WCAG applies to web content, which includes both public websites and private intranets and LMS platforms. If your employees access video through a web browser, accessibility standards apply. Internal video should be captioned for the same reasons external video is: not everyone in your organization can hear, and many people watch without sound.
Do auto-generated captions meet accessibility requirements?
Only if they are accurate. WCAG requires captions to be "equivalent" to the audio content. Auto-generated captions with errors in brand names, technical terms, or speaker identification do not meet this standard. Auto-generation is a useful starting point, but human review is necessary before publishing.
Is there a difference between captions and subtitles?
Captions are designed for viewers who cannot hear the audio. They include non-speech sounds (music, sound effects, speaker identification) in addition to dialogue. Subtitles assume the viewer can hear the audio but needs a text translation. For accessibility compliance, you need captions, not just subtitles.
What if we produce video in multiple languages?
Each language version needs its own captions. If you produce an English video and a Spanish dub, both need captions in their respective languages. For teams producing video across regions, this is another reason to build captioning into the production workflow rather than treating it as an add-on. See our guide on captioning at scale for multilingual approaches.
How do I make my video player accessible?
Ensure the player supports keyboard navigation, provides visible focus indicators, has properly labeled controls (play, pause, volume, captions toggle), and supports screen readers.

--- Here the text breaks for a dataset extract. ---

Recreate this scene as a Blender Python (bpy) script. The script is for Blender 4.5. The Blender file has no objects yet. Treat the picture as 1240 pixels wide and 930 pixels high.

Most modern video players (including YouTube and Vimeo embeds) handle this by default, but custom players need testing.
What is the cost of not making video accessible?
Beyond legal risk (which is real and growing), inaccessible video excludes roughly 15% of the global population who live with some form of disability. It also misses the 80% of social viewers who watch without sound. The cost is measurable in both legal exposure and lost engagement.